EXERCISE REQUIREMENTS
Please copy the lines below exactly, from the first one through the line showing "S.camera = cam".

DATA BLOCK

--------------------------------------------------

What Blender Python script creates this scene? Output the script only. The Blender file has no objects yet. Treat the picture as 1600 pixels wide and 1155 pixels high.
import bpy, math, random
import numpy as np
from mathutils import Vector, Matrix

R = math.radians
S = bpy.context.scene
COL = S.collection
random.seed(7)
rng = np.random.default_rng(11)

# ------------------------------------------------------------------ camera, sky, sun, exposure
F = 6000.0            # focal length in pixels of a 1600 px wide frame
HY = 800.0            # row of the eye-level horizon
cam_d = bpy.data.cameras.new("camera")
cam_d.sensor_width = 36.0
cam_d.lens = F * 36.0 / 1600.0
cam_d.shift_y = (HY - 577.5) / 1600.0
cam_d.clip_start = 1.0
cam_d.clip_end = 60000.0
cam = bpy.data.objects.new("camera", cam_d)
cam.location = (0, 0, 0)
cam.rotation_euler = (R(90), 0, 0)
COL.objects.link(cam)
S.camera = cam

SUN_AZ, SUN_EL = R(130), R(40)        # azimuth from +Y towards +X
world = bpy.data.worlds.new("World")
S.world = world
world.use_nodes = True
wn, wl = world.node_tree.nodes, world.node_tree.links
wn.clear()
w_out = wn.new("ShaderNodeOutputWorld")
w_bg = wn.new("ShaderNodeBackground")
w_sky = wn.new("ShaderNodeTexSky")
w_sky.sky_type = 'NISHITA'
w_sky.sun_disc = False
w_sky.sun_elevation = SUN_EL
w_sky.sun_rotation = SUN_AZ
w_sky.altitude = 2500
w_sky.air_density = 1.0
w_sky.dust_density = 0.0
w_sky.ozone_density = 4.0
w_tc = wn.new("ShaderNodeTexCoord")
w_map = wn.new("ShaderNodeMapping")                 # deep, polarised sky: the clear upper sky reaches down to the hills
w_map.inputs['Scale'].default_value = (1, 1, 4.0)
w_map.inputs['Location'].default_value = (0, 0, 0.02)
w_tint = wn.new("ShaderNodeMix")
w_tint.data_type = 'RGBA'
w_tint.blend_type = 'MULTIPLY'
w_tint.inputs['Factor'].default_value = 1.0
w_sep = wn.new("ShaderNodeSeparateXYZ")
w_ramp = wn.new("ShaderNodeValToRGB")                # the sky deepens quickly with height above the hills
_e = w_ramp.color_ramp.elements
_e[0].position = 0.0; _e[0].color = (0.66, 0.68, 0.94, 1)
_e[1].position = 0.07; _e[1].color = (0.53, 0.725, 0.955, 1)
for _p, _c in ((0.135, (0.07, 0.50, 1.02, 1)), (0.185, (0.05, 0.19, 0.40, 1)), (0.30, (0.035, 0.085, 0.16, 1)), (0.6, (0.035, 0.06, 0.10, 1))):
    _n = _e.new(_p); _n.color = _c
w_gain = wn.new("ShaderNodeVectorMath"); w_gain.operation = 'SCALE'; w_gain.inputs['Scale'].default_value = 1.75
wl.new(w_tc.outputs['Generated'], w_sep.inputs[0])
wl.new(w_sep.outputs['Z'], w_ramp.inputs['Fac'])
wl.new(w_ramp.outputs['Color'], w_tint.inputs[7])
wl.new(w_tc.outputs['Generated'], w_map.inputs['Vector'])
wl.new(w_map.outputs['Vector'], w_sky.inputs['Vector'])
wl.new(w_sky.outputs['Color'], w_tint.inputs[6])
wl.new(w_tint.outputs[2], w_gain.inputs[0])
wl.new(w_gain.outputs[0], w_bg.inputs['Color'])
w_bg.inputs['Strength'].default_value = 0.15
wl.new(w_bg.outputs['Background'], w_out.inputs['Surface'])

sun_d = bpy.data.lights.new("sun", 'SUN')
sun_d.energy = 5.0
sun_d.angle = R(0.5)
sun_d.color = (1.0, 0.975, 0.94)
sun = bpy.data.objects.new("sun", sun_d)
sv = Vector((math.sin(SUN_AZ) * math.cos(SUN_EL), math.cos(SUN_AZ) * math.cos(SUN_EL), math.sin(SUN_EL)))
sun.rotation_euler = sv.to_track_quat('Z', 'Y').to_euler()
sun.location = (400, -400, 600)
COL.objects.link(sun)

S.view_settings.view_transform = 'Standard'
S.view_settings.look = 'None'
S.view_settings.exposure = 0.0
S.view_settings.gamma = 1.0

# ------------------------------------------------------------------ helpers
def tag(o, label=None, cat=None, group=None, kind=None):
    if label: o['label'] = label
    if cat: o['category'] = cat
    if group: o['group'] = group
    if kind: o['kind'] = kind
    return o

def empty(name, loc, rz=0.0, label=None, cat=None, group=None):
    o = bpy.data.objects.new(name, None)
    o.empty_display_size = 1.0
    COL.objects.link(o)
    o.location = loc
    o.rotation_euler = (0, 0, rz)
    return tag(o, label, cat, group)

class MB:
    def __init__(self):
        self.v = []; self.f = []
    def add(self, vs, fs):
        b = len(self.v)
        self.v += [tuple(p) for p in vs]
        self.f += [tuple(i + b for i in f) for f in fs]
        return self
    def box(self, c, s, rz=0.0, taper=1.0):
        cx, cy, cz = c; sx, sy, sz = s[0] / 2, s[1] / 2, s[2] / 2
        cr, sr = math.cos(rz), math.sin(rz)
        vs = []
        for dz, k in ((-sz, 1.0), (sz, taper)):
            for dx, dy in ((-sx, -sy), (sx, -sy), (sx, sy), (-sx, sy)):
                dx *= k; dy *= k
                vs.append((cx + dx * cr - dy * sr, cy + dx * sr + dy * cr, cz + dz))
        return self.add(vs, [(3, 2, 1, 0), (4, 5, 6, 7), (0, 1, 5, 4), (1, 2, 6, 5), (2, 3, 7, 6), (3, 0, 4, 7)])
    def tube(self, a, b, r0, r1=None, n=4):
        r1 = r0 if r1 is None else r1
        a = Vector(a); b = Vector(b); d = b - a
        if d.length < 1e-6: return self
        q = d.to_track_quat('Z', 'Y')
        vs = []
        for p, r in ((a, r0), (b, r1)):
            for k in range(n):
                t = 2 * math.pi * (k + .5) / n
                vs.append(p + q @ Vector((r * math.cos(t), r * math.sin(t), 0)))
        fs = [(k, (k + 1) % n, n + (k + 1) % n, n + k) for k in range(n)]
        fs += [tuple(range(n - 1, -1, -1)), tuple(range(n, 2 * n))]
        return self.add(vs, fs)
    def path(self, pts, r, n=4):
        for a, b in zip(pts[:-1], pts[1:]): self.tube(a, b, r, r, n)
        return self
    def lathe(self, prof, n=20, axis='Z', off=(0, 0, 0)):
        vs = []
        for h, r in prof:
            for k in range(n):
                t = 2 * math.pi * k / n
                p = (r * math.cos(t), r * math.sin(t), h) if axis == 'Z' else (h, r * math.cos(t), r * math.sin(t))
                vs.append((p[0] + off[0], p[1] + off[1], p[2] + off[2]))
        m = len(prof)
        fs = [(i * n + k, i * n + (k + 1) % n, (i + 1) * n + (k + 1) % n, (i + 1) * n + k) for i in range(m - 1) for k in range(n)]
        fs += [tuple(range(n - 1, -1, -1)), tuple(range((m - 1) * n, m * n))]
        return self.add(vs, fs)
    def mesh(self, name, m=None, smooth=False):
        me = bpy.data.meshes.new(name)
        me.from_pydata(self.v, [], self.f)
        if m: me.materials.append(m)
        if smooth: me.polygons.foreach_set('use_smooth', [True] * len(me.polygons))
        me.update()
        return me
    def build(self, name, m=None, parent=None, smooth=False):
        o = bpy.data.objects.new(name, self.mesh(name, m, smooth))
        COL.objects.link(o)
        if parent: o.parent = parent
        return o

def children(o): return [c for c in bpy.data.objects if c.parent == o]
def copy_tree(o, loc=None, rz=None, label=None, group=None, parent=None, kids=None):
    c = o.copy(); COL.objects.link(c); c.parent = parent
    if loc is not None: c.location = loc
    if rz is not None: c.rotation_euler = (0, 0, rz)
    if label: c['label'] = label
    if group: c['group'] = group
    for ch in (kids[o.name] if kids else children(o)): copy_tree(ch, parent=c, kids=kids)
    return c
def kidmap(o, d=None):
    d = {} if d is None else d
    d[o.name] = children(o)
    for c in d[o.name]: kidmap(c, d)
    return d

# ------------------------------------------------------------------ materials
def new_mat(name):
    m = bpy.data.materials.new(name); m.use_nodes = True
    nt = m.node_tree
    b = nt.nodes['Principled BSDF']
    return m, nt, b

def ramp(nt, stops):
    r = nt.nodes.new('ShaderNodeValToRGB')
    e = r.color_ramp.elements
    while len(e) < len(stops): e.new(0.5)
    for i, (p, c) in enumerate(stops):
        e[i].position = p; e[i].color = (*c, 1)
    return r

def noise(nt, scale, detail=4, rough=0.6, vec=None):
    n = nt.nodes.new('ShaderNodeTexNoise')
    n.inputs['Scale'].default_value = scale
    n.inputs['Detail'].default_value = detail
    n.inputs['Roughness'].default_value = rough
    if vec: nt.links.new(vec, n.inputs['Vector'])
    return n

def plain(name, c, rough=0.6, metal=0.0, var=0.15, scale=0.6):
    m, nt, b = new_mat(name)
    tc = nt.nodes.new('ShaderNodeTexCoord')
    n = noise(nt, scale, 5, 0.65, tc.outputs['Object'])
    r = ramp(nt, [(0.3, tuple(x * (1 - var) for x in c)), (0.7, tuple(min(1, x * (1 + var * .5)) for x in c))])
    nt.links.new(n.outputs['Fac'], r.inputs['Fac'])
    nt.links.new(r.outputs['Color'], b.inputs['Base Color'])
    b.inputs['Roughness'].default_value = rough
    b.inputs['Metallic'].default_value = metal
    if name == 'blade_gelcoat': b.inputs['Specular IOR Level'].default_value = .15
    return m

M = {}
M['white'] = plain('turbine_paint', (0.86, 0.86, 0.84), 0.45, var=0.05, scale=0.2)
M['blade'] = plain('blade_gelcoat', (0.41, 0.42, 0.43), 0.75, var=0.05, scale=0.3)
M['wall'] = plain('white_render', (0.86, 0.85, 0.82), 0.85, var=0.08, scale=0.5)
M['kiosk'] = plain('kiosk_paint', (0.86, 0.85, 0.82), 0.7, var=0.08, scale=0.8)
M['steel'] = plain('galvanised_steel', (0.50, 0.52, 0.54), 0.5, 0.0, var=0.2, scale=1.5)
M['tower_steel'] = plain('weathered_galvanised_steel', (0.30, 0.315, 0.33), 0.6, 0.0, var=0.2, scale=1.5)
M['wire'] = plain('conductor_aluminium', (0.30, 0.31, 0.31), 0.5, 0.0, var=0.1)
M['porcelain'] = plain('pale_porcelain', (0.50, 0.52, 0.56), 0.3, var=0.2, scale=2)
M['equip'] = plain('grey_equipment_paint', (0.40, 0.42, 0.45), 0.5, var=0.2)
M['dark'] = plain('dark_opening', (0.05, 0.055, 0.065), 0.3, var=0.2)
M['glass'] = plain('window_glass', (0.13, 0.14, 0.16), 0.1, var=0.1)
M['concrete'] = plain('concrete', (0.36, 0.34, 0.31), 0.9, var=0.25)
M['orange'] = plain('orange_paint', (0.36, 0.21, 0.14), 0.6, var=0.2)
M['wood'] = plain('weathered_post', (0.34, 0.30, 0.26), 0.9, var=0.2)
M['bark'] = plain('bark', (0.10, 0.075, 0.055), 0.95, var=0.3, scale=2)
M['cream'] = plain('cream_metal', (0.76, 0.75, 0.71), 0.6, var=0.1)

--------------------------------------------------

ANSWER FOR THE TASK
What Blender Python script creates this scene? Output the script only. The Blender file has no objects yet. Treat the picture as 1600 pixels wide and 1155 pixels high.
import bpy, math, random
import numpy as np
from mathutils import Vector, Matrix

R = math.radians
S = bpy.context.scene
COL = S.collection
random.seed(7)
rng = np.random.default_rng(11)

# ------------------------------------------------------------------ camera, sky, sun, exposure
F = 6000.0            # focal length in pixels of a 1600 px wide frame
HY = 800.0            # row of the eye-level horizon
cam_d = bpy.data.cameras.new("camera")
cam_d.sensor_width = 36.0
cam_d.lens = F * 36.0 / 1600.0
cam_d.shift_y = (HY - 577.5) / 1600.0
cam_d.clip_start = 1.0
cam_d.clip_end = 60000.0
cam = bpy.data.objects.new("camera", cam_d)
cam.location = (0, 0, 0)
cam.rotation_euler = (R(90), 0, 0)
COL.objects.link(cam)
S.camera = cam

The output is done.